O momento não é de divisão. É de união entre todos aqueles que respeitam a democracia, goste-se ou não da presidenta Dilma. A crise econômica é séria. Tenho vários amigos que perderam o emprego neste último ano e que estão com grande dificuldade em encontrar outro. Crises econômicas, porém, são passageiras. Em quatro ou cinco anos estaremos no rumo e em apenas dois teremos a chance de mudar a política econômica através da mudança de governo, de forma limpa e legítima. O autoritarismo, porém, não passa tão rápido. Na última vez em que a grande mídia e o empresariado se uniram para manipular a classe média e derrubar um governo democrático, precisamos de mais de 20 anos para retornar à democracia. Peço que você lembre as muitas vidas perdidas e multiladas neste período e na responsabilidade que temos de impedir que isto aconteça novamente.

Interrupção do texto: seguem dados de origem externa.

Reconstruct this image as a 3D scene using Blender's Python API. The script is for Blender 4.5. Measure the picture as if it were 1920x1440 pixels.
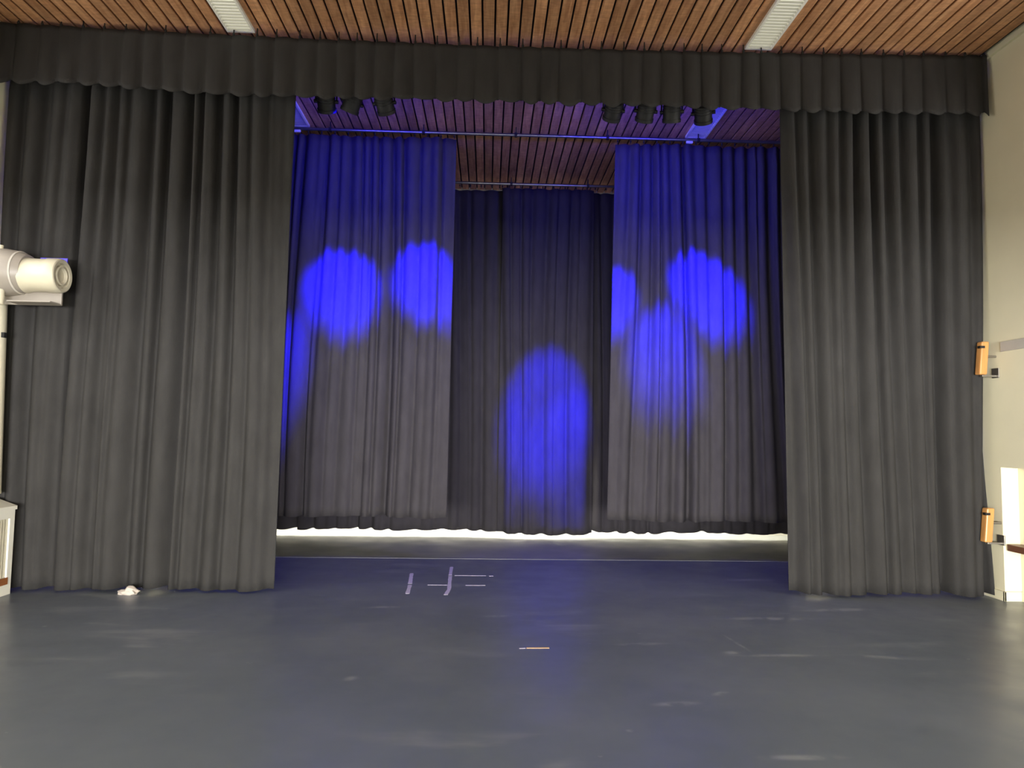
import bpy, bmesh, math, random
from mathutils import Vector, Matrix
for o in list(bpy.data.objects): bpy.data.objects.remove(o)
scene = bpy.context.scene
C = scene.collection
PI = math.pi

# ------------------------------------------------------------------ camera
F, CAMH, VPX, VPY, ROLL = 1320.0, 1.6, 914.0, 812.0, 0.0172
ya = Vector((VPX-960, -(VPY-720), -F)).normalized()
xa = Vector((1, -ROLL, 0)); xa.z = -(xa.x*ya.x + xa.y*ya.y)/ya.z; xa.normalize()
za = xa.cross(ya)
cd = bpy.data.cameras.new('camera'); cam = bpy.data.objects.new('camera', cd); C.objects.link(cam)
cd.sensor_fit = 'HORIZONTAL'; cd.sensor_width = 36.0; cd.lens = 36.0*F/1920.0
cd.clip_start = 0.05; cd.clip_end = 100
R = Matrix((xa, ya, za))
cam.matrix_world = Matrix.Translation((0, 0, CAMH)) @ R.to_4x4()
scene.camera = cam

# ------------------------------------------------------------------ world, daylight, exposure
w = bpy.data.worlds.new('world'); scene.world = w; w.use_nodes = True
w.node_tree.nodes['Background'].inputs[0].default_value = (0.75, 0.85, 1.0, 1)
w.node_tree.nodes['Background'].inputs[1].default_value = 0.5
vs = scene.view_settings
vs.view_transform = 'Standard'; vs.look = 'None'; vs.gamma = 1.0; vs.use_curve_mapping = False
vs.exposure = 0.0

def area(name, loc, rot, sx, sy, power, col=(1, 1, 1)):
    l = bpy.data.lights.new(name, 'AREA'); l.shape = 'RECTANGLE'; l.size = sx; l.size_y = sy
    l.energy = power; l.color = col
    o = bpy.data.objects.new(name, l); C.objects.link(o); o.location = loc; o.rotation_euler = rot
    return o
XL, XR, YB, YF, HC = -4.99, 5.205, -9.0, 11.5, 5.65
DAY = (1.0, 0.97, 0.93)
# daylight through the rear glazed doors, plus weak added fill for the upper hall
area('daylight_glazed_doors', (0, -8.85, 1.03), (PI/2, 0, 0), 8.6, 1.85, 4400, DAY)
area('upper_hall_fill', (0, -8.85, 4.55), (PI/2, 0, 0), 8.6, 1.2, 15, DAY)
# daylight through the high side windows
area('daylight_side_window_right', (XR+0.16, 4.45, 3.70), (0, PI/2, 0), 1.5, 3.9, 95, DAY)
area('daylight_side_window_left', (XL-0.16, 4.45, 3.70), (0, -PI/2, 0), 1.5, 3.9, 95, DAY)

# ------------------------------------------------------------------ materials
def newmat(name):
    m = bpy.data.materials.new(name); m.use_nodes = True
    nt = m.node_tree
    return m, nt, nt.nodes['Principled BSDF']
def N(nt, t, **kw):
    n = nt.nodes.new(t)
    for k, v in kw.items(): setattr(n, k, v)
    return n
def plain(name, col, rough=0.6, metal=0.0, var=0.08, scale=6.0, bump=0.0, bscale=80.0, spec=0.5, stretch=(1, 1, 1), sheen=0.0):
    """Principled colour broken up by noise, with optional fine bump."""
    m, nt, b = newmat(name)
    tc = N(nt, 'ShaderNodeTexCoord'); mp = N(nt, 'ShaderNodeMapping'); mp.inputs['Scale'].default_value = stretch
    nt.links.new(tc.outputs['Object'], mp.inputs['Vector'])
    no = N(nt, 'ShaderNodeTexNoise'); no.inputs['Scale'].default_value = scale; no.inputs['Detail'].default_value = 4
    nt.links.new(mp.outputs[0], no.inputs['Vector'])
    cr = N(nt, 'ShaderNodeValToRGB')
    cr.color_ramp.elements[0].position = 0.3; cr.color_ramp.elements[1].position = 0.7
    cr.color_ramp.elements[0].color = tuple(c*(1-var) for c in col)+(1,)
    cr.color_ramp.elements[1].color = tuple(min(1, c*(1+var)) for c in col)+(1,)
    nt.links.new(no.outputs['Fac'], cr.inputs[0]); nt.links.new(cr.outputs[0], b.inputs['Base Color'])
    b.inputs['Roughness'].default_value = rough; b.inputs['Metallic'].default_value = metal
    b.inputs['Specular IOR Level'].default_value = spec
    if sheen: b.inputs['Sheen Weight'].default_value = sheen; b.inputs['Sheen Roughness'].default_value = 0.6
    if bump:
        n2 = N(nt, 'ShaderNodeTexNoise'); n2.inputs['Scale'].default_value = bscale; n2.inputs['Detail'].default_value = 3
        nt.links.new(mp.outputs[0], n2.inputs['Vector'])
        bp = N(nt, 'ShaderNodeBump'); bp.inputs['Strength'].default_value = bump; bp.inputs['Distance'].default_value = 0.01
        nt.links.new(n2.outputs['Fac'], bp.inputs['Height']); nt.links.new(bp.outputs[0], b.inputs['Normal'])
    return m
def fabric(name, col):
    return plain(name, col, rough=0.95, var=0.10, scale=9, bump=0.25, bscale=260, spec=0.1, stretch=(1, 1, 0.35), sheen=0.0)
M = {}
M['curtain'] = fabric('charcoal_molton', (0.040, 0.0388, 0.0382))
M['valance'] = fabric('charcoal_molton_valance', (0.040, 0.0385, 0.0375))
M['stage_cloth'] = fabric('black_molton_stage', (0.056, 0.052, 0.057))
M['back_cloth'] = fabric('black_molton_back', (0.040, 0.037, 0.042))
M['wall'] = plain('cream_wall_paint', (0.80, 0.755, 0.56), rough=0.75, var=0.02, scale=3, bump=0.03, bscale=120, spec=0.3)
M['white_wall'] = plain('white_back_wall', (0.80, 0.78, 0.70), rough=0.7, var=0.02, scale=3)
M['rail'] = plain('grey_wall_rail', (0.52, 0.49, 0.44), rough=0.6, var=0.03)
M['enamel'] = plain('cream_enamel', (0.56, 0.52, 0.40), rough=0.35, var=0.03)
M['white'] = plain('white_lacquer', (0.85, 0.83, 0.74), rough=0.4, var=0.02)
M['louvre'] = plain('grey_louvre', (0.50, 0.49, 0.42), rough=0.5, var=0.03)
M['greybeige'] = plain('grey_beige_enamel', (0.30, 0.27, 0.235), rough=0.4, var=0.04)
M['black'] = plain('black_housing', (0.006, 0.006, 0.006), rough=0.6, var=0.2)
M['gap'] = plain('dark_ceiling_void', (0.012, 0.009, 0.007), rough=0.9, var=0.2)
M['steel'] = plain('dull_steel', (0.35, 0.33, 0.30), rough=0.4, metal=0.9, var=0.1)
M['pipe'] = plain('grey_steel_pipe', (0.20, 0.20, 0.21), rough=0.28, metal=0.85, var=0.1)
M['orange_wood'] = plain('varnished_beech', (0.56, 0.27, 0.085), rough=0.35, var=0.2, scale=18, stretch=(1, 1, 0.12))
M['brown_wood'] = plain('brown_stained_wood', (0.15, 0.060, 0.032), rough=0.45, var=0.2, scale=14, stretch=(1, 0.1, 1))
M['red_wood'] = plain('reddish_wood', (0.30, 0.105, 0.035), rough=0.4, var=0.2, scale=14, stretch=(1, 0.1, 1))
M['tape'] = plain('white_floor_tape', (0.60, 0.56, 0.66), rough=0.55, var=0.12, scale=30)
M['orange_tape'] = plain('pale_orange_tape', (0.80, 0.52, 0.30), rough=0.55, var=0.15, scale=30)
M['rag'] = plain('white_cotton', (0.52, 0.46, 0.41), rough=0.9, var=0.06)
M['blueplate'] = plain('saturated_blue', (0.03, 0.01, 0.55), rough=0.3, var=0.05)
M['glass'] = plain('window_glass', (0.75, 0.82, 0.85), rough=0.1, var=0.02)

def emat(name, col, s):
    m, nt, b = newmat(name)
    b.inputs['Base Color'].default_value = (0.02, 0.02, 0.02, 1)
    b.inputs['Emission Color'].default_value = col+(1,); b.inputs['Emission Strength'].default_value = s
    return m
BLUE = (0.004, 0.0, 1.0)
M['lens'] = emat('blue_led_lens', BLUE, 2.0)
M['lit_l'] = emat('lit_diffuser', (1.0, 0.96, 0.80), 1.15)
M['lit_r'] = emat('lit_diffuser_dim', (1.0, 0.96, 0.80), 0.95)

def wood_ceiling():
    m, nt, b = newmat('orange_pine_plank')
    tc = N(nt, 'ShaderNodeTexCoord'); oi = N(nt, 'ShaderNodeObjectInfo')
    ad = N(nt, 'ShaderNodeVectorMath', operation='ADD'); sc = N(nt, 'ShaderNodeVectorMath', operation='SCALE')
    cb = N(nt, 'ShaderNodeCombineXYZ')
    for i in range(3): nt.links.new(oi.outputs['Random'], cb.inputs[i])
    nt.links.new(cb.outputs[0], sc.inputs[0]); sc.inputs['Scale'].default_value = 37.0
    nt.links.new(tc.outputs['Object'], ad.inputs[0]); nt.links.new(sc.outputs[0], ad.inputs[1])
    mp = N(nt, 'ShaderNodeMapping'); mp.inputs['Scale'].default_value = (1, 0.10, 1)
    nt.links.new(ad.outputs[0], mp.inputs['Vector'])
    n1 = N(nt, 'ShaderNodeTexNoise'); n1.inputs['Scale'].default_value = 26; n1.inputs['Detail'].default_value = 5; n1.inputs['Distortion'].default_value = 0.6
    nt.links.new(mp.outputs[0], n1.inputs['Vector'])
    cr = N(nt, 'ShaderNodeValToRGB')
    e = cr.color_ramp.elements
    e[0].position = 0.30; e[0].color = (0.355, 0.160, 0.068, 1)
    e[1].position = 0.72; e[1].color = (0.59, 0.318, 0.155, 1)
    nt.links.new(n1.outputs['Fac'], cr.inputs[0])
    # short saw marks across the board and per-board tone
    n2 = N(nt, 'ShaderNodeTexNoise'); n2.inputs['Scale'].default_value = 34; n2.inputs['Detail'].default_value = 3
    mp2 = N(nt, 'ShaderNodeMapping'); mp2.inputs['Scale'].default_value = (0.35, 1.0, 1)
    nt.links.new(ad.outputs[0], mp2.inputs['Vector']); nt.links.new(mp2.outputs[0], n2.inputs['Vector'])
    mr = N(nt, 'ShaderNodeMapRange'); mr.inputs['From Min'].default_value = 0.3; mr.inputs['From Max'].default_value = 0.7
    mr.inputs['To Min'].default_value = 0.82; mr.inputs['To Max'].default_value = 1.15
    nt.links.new(n2.outputs['Fac'], mr.inputs['Value'])
    mr2 = N(nt, 'ShaderNodeMapRange'); mr2.inputs['To Min'].default_value = 0.80; mr2.inputs['To Max'].default_value = 1.18
    nt.links.new(oi.outputs['Random'], mr2.inputs['Value'])
    mu = N(nt, 'ShaderNodeMath', operation='MULTIPLY'); nt.links.new(mr.outputs[0], mu.inputs[0]); nt.links.new(mr2.outputs[0], mu.inputs[1])
    vm = N(nt, 'ShaderNodeVectorMath', operation='SCALE'); nt.links.new(cr.outputs[0], vm.inputs[0]); nt.links.new(mu.outputs[0], vm.inputs['Scale'])
    nt.links.new(vm.outputs[0], b.inputs['Base Color'])
    b.inputs['Roughness'].default_value = 0.6
    bp = N(nt, 'ShaderNodeBump'); bp.inputs['Strength'].default_value = 0.3; bp.inputs['Distance'].default_value = 0.004
    nt.links.new(n1.outputs['Fac'], bp.inputs['Height']); nt.links.new(bp.outputs[0], b.inputs['Normal'])
    return m
M['plank'] = wood_ceiling()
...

Por último, peço àqueles que já se conscientizaram do que está acontecendo, contentes ou descontentes com o governo, que se manifestem. Há uma grande manifestação de “Bolsonetes” para constranger aqueles que defendem a democracia, chamando-os de “defensores de bandidos”. A manifestação dos conscientes neste momento é uma obrigação. Para que não convivamos com a culpa daqueles que perceberam o que estava acontecendo em 1964 ou em outros momentos históricos em que algo parecido ocorreu e optaram pelo silêncio. Cada ser politizado e consciente que fica em silêncio é uma vitória para aqueles que pretendem destruir nossa frágil democracia. Ficar em silêncio agora por opção pode fazer com que todos tenham que ficar em silêncio no futuro. Desta vez não mais por opção.